Diversification in an uncertain world
3rd October 2022
In uncertain times, Rural Asset Finance is seeing more and more farmers looking to diversify into green energy. While traditional banks which may balk at the idea of loaning money for new enterprises that have not been tried and tested, Rural Asset Finance explains an alternative funding option that is available to diversifying farmers.
Well, you can’t say our new Prime Minister and Chancellor haven’t had an impact! Their shock-and-awe approach to fixing the economy has plunged the pound to its lowest level since decimalisation, earned a censure from the International Monetary Fund and could spike interest rates to their highest level for at least 20 years.
Of course, it might just work. It’s true that the markets and many of the world’s financial experts are sceptical – to put it mildly – that Liz Truss and Kwasi Kwarteng’s short sharp shock treatment will kickstart long term growth. But their supporters are urging people to give it a chance – admitting that while there is pain, there would also have been pain in Rishi Sunak’s slow-burn austerity plans. Some suggest people are scared of the Chancellor’s radical measures only because they’ve never been tried before. While some critics suggest there may be a good reason for that.
Whatever happens in the long-term, the short-term reality is a hard winter for all – soaring energy costs, higher food prices, rising interest rates and rampant inflation will bring challenges for individuals and businesses alike – and the nation’s farmers are no exception.
Britain’s farmers are faced with a choice of priorities: grow food, feed your family, heat your house and look after the environment. How do you keep costs under control? And how do you hedge your own risks?
For many, diversification and new revenue streams are the key. The need for farmers to look for additional revenue streams is greater than ever – and it will likely only increase further in the months and years ahead.
At Rural Asset Finance we have seen first-hand the resourcefulness and inventiveness of farmers bringing in additional income and our lending has supported and enabled a vast range of initiatives, including traditional food production, holiday and tourism, green energy or environmental/ELMS based projects.
But recent events are inevitably putting food and fuel efficiencies at the top of many business’s agendas and many news outlets have reported that the government is “rapidly reviewing” its ELMS payment, and modification is on the way. Defra denies this but certainly many farmers are focusing on diversifications based around food and energy production that not only increase efficiency, but also give them the reassurance of fixed costs – hedging the risks.
For example, we are seeing more and more interest in funding solar panels and batteries, with farmers with extensive roof space keen to generate their own electricity. This wouldn’t just mean generating – and potentially selling – their own energy, but with our funding they lease the equipment on a fixed-rate, fixed-term basis and save money on the lease payments being less than the electricity bill; their cost of electricity would stay exactly the same throughout the length of the agreement.
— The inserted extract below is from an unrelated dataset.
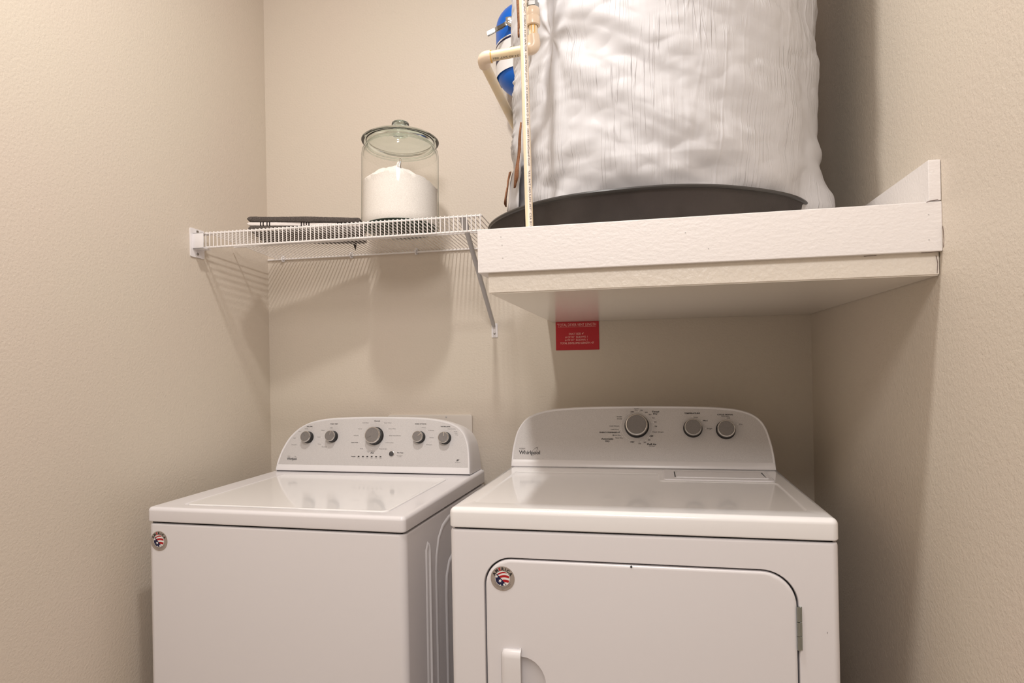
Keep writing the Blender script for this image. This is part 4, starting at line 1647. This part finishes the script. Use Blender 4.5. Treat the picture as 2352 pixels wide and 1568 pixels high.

It would not matter how high energy prices or interest rates rise – they will be confident their costs would not go up for the period of the RAF lease.
Many of our farmers are already exploring green energy – we have funded major biomass and biogas plants – and others are keen to make their food production operations more efficient, so we regularly finance new buildings and precision, hi-tech machinery. Many farmers are making smart use of government innovation grants, maximising this windfall by using it as a deposit for a larger project and borrowing the remainder. Many of our clients have used the Farming Improvement Grant (which is about to enter its second allocation round) and its Farming Equipment And Technology Fund and Farming Transformation Fund as a down payment for major projects, the balance after the grant coming from a loan – thus preserving their cash flow in these uncertain times.
Of course many new revenue streams incur major start-up costs, and many banks might balk at loaning money for a new arm of the business that is not tried and tested. But with our extensive personal experience of such projects, we take a different approach. At Rural Asset Finance we understand farms and the challenges farmers face. We look at the possibilities of the future as much as performance of the past. We can use existing land or buildings as security to open up huge possibilities for farmers to invest and create the future business that they want.
Most crucially of all, the one thing farmers (and everyone else) want at the moment is certainty in an uncertain world. After 14 years – virtually a generation – of low food costs and 1% interest rates, suddenly both are soaring and no-one knows what’s going to happen next. Certainly no-one knows how often and how high the Bank of England will raise the cost of borrowing over the next year, but it’s possible we’ll see the base rate as high as 6% in the coming months. However, farmers locking in funding now for their projects with our fixed-rate, fixed term loans will have no such nasty surprises, enabling them to budget accordingly – hedging the risks.
And with the right type of innovative diversification, they might end up cutting their food production costs and energy bills too. With our friendly support and practical help, we can enable you to take that step, making the most of those assets around you to ensure your revenue for years to come and preserve your business by hedging the major risks.
Costs may be spiralling, but there’s a clear opportunity for farmers to invest and diversify in a sustainable future, to fund food production and renewable energy in a sensible, practical way. To take control of their futures, and their finances with a fixed-rate, fixed-term plan. Literally, this could be the moment you take back the power.